Theorem 4.2.5 The most general linear map $f : R^3 → R$ is of the form $x → x·a$, for some vector a in $R^3$.
Proof: Suppose that $f : R^3 → R$ is linear, and let $a = (a_1, a_2, a_3)$, where $a_1 = f (i), a_2 = f (j), a_3 = f (k).$
Then $f (x) = f (x_1i + x_2j + x_3k) = x_1 f (i) + x_2 f (j) + x_3 f (k) = x·a$.
My understanding
The function, f is scalar product and it takes two vectors x and a and changes them into a scalar x?

No, f maps a vector $\vec{x}$ to the scalar $\vec{x} \cdot \vec{a}$. The dot (or scalar) product produces a scalar as its output.

why x again are they different? How did $f(x)$ become $f (x) = f (x_1i + x_2j + x_3k)$?

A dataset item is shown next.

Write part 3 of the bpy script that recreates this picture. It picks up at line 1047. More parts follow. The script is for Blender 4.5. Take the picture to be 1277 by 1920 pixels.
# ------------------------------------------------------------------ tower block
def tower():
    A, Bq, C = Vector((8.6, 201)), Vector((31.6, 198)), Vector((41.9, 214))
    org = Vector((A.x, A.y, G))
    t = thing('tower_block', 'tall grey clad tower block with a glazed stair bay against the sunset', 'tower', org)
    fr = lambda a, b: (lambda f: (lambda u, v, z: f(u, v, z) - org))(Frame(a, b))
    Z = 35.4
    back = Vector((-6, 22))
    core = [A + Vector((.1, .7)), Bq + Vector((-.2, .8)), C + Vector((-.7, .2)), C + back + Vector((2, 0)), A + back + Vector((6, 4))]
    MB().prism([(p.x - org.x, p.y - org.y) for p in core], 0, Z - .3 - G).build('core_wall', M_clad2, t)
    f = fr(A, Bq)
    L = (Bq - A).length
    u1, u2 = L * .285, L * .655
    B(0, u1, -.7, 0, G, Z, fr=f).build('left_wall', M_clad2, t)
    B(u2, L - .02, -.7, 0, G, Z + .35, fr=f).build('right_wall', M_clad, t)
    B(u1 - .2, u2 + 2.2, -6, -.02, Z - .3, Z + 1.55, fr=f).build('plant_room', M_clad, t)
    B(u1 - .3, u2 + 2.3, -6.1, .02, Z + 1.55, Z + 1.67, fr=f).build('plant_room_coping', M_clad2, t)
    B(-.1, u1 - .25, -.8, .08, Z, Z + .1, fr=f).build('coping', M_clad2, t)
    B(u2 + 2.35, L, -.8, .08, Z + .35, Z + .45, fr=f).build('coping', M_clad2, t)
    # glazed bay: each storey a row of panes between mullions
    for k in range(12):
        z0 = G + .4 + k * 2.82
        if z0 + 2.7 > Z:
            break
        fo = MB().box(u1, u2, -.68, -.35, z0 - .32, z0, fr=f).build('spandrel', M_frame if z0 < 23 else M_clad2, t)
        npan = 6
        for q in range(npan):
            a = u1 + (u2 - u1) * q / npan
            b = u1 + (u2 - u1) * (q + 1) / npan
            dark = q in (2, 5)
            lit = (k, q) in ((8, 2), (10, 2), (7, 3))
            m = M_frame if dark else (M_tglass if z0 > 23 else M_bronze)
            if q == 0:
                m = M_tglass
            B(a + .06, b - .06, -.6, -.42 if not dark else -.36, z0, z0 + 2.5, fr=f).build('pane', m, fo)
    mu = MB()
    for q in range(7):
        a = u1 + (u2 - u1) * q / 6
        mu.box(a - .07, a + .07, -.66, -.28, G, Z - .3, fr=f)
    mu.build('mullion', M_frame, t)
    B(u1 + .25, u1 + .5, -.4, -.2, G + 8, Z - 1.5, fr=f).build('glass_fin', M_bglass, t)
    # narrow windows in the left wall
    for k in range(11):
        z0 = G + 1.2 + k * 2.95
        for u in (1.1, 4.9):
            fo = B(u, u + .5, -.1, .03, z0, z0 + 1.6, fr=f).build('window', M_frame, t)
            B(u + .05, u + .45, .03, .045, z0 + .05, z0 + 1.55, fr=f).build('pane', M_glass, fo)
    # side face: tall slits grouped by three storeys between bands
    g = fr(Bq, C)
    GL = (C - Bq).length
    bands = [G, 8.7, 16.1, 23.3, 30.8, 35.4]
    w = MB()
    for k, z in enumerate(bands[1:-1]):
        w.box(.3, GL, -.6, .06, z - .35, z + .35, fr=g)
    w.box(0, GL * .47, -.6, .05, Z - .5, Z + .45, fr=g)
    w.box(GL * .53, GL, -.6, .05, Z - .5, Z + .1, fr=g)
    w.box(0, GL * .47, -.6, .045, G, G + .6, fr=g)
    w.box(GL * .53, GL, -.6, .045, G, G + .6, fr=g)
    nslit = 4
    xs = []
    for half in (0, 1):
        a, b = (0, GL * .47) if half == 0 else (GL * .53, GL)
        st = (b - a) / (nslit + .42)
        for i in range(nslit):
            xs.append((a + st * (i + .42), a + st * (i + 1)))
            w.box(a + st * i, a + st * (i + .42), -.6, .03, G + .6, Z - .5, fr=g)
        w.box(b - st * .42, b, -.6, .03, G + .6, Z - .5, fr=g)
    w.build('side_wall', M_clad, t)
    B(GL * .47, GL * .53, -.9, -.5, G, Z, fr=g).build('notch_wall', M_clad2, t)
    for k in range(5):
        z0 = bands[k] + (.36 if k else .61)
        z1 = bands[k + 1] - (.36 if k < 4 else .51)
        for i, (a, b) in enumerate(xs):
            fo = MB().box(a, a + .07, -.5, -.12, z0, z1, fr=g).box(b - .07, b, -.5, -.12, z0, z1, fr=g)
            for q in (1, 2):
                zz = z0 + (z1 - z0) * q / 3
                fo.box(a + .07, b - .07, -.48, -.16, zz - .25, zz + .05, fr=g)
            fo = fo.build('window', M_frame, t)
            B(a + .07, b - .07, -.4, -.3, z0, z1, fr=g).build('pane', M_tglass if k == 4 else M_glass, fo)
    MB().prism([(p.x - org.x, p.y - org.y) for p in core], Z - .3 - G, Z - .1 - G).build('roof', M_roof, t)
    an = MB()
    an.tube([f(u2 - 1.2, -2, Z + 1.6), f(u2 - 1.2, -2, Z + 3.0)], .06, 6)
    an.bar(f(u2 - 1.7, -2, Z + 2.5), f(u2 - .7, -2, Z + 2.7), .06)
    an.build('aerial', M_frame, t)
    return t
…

$f(\vec{i}) = \vec{i} \cdot \vec{a} = a_1$. Similar for $f(\vec{j})$ and $f(\vec{k})$.

 

[WWGD]

I think s/he is making use of some representation theorem for functionals in
$\mathbb R^n$ in which every linear functional can be described as the inner-product by a fixed element.